» Brief: Quote, without change, all of the lines that follow.

----

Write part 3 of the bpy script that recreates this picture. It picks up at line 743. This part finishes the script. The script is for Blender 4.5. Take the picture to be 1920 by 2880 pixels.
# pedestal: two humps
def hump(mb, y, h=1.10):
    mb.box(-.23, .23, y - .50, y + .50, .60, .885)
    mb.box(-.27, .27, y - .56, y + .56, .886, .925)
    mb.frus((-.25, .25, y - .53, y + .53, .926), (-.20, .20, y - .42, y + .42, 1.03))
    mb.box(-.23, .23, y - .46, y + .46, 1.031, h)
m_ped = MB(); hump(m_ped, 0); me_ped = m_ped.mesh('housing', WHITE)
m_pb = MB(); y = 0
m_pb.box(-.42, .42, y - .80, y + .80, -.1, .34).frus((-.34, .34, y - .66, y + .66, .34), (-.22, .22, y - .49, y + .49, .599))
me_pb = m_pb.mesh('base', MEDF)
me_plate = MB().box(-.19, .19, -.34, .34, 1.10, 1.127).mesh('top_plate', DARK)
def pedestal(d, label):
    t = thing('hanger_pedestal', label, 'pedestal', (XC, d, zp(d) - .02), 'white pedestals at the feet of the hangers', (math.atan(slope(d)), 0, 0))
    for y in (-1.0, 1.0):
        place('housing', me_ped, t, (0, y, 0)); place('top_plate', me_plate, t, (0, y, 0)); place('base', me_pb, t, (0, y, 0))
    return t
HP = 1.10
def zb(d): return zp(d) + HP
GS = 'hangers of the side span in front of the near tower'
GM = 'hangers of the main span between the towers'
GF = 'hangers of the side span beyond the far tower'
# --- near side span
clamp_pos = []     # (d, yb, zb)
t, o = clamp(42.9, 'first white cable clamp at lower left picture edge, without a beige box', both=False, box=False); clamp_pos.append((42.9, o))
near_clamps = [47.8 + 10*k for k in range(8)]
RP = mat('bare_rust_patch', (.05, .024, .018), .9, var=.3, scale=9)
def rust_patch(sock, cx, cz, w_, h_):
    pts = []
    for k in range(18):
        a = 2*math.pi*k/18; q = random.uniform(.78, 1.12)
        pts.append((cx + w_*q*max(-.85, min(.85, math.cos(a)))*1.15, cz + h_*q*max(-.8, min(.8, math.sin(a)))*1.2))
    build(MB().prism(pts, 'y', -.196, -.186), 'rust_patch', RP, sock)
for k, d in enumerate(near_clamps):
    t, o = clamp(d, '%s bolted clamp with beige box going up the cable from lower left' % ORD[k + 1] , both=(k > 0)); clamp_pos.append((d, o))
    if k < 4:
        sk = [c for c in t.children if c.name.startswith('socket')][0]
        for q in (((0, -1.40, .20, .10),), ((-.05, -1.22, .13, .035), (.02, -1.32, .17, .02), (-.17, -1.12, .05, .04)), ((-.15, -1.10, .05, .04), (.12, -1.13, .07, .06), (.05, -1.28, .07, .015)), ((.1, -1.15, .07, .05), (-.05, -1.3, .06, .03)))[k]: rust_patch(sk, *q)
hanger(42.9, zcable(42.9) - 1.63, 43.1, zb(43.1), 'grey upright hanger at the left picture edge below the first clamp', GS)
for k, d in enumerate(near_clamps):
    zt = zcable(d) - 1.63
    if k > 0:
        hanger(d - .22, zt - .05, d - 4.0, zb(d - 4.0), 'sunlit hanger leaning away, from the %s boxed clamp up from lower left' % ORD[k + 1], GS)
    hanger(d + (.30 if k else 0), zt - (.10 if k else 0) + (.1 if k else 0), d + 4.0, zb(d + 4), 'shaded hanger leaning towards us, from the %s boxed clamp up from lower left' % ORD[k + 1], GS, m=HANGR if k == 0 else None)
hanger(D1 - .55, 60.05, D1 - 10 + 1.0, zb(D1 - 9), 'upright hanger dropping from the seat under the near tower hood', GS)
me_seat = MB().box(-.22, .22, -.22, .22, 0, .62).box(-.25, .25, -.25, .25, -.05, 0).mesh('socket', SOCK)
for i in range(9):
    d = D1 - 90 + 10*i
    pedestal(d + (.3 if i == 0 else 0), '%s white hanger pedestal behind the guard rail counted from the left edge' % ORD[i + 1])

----

» Response below:
Write part 3 of the bpy script that recreates this picture. It picks up at line 743. This part finishes the script. The script is for Blender 4.5. Take the picture to be 1920 by 2880 pixels.
# pedestal: two humps
def hump(mb, y, h=1.10):
    mb.box(-.23, .23, y - .50, y + .50, .60, .885)
    mb.box(-.27, .27, y - .56, y + .56, .886, .925)
    mb.frus((-.25, .25, y - .53, y + .53, .926), (-.20, .20, y - .42, y + .42, 1.03))
    mb.box(-.23, .23, y - .46, y + .46, 1.031, h)
m_ped = MB(); hump(m_ped, 0); me_ped = m_ped.mesh('housing', WHITE)
m_pb = MB(); y = 0
m_pb.box(-.42, .42, y - .80, y + .80, -.1, .34).frus((-.34, .34, y - .66, y + .66, .34), (-.22, .22, y - .49, y + .49, .599))
me_pb = m_pb.mesh('base', MEDF)
me_plate = MB().box(-.19, .19, -.34, .34, 1.10, 1.127).mesh('top_plate', DARK)
def pedestal(d, label):
    t = thing('hanger_pedestal', label, 'pedestal', (XC, d, zp(d) - .02), 'white pedestals at the feet of the hangers', (math.atan(slope(d)), 0, 0))
    for y in (-1.0, 1.0):
        place('housing', me_ped, t, (0, y, 0)); place('top_plate', me_plate, t, (0, y, 0)); place('base', me_pb, t, (0, y, 0))
    return t
HP = 1.10
def zb(d): return zp(d) + HP
GS = 'hangers of the side span in front of the near tower'
GM = 'hangers of the main span between the towers'
GF = 'hangers of the side span beyond the far tower'
# --- near side span
clamp_pos = []     # (d, yb, zb)
t, o = clamp(42.9, 'first white cable clamp at lower left picture edge, without a beige box', both=False, box=False); clamp_pos.append((42.9, o))
near_clamps = [47.8 + 10*k for k in range(8)]
RP = mat('bare_rust_patch', (.05, .024, .018), .9, var=.3, scale=9)
def rust_patch(sock, cx, cz, w_, h_):
    pts = []
    for k in range(18):
        a = 2*math.pi*k/18; q = random.uniform(.78, 1.12)
        pts.append((cx + w_*q*max(-.85, min(.85, math.cos(a)))*1.15, cz + h_*q*max(-.8, min(.8, math.sin(a)))*1.2))
    build(MB().prism(pts, 'y', -.196, -.186), 'rust_patch', RP, sock)
for k, d in enumerate(near_clamps):
    t, o = clamp(d, '%s bolted clamp with beige box going up the cable from lower left' % ORD[k + 1] , both=(k > 0)); clamp_pos.append((d, o))
    if k < 4:
        sk = [c for c in t.children if c.name.startswith('socket')][0]
        for q in (((0, -1.40, .20, .10),), ((-.05, -1.22, .13, .035), (.02, -1.32, .17, .02), (-.17, -1.12, .05, .04)), ((-.15, -1.10, .05, .04), (.12, -1.13, .07, .06), (.05, -1.28, .07, .015)), ((.1, -1.15, .07, .05), (-.05, -1.3, .06, .03)))[k]: rust_patch(sk, *q)
hanger(42.9, zcable(42.9) - 1.63, 43.1, zb(43.1), 'grey upright hanger at the left picture edge below the first clamp', GS)
for k, d in enumerate(near_clamps):
    zt = zcable(d) - 1.63
    if k > 0:
        hanger(d - .22, zt - .05, d - 4.0, zb(d - 4.0), 'sunlit hanger leaning away, from the %s boxed clamp up from lower left' % ORD[k + 1], GS)
    hanger(d + (.30 if k else 0), zt - (.10 if k else 0) + (.1 if k else 0), d + 4.0, zb(d + 4), 'shaded hanger leaning towards us, from the %s boxed clamp up from lower left' % ORD[k + 1], GS, m=HANGR if k == 0 else None)
hanger(D1 - .55, 60.05, D1 - 10 + 1.0, zb(D1 - 9), 'upright hanger dropping from the seat under the near tower hood', GS)
me_seat = MB().box(-.22, .22, -.22, .22, 0, .62).box(-.25, .25, -.25, .25, -.05, 0).mesh('socket', SOCK)
for i in range(9):
    d = D1 - 90 + 10*i
    pedestal(d + (.3 if i == 0 else 0), '%s white hanger pedestal behind the guard rail counted from the left edge' % ORD[i + 1])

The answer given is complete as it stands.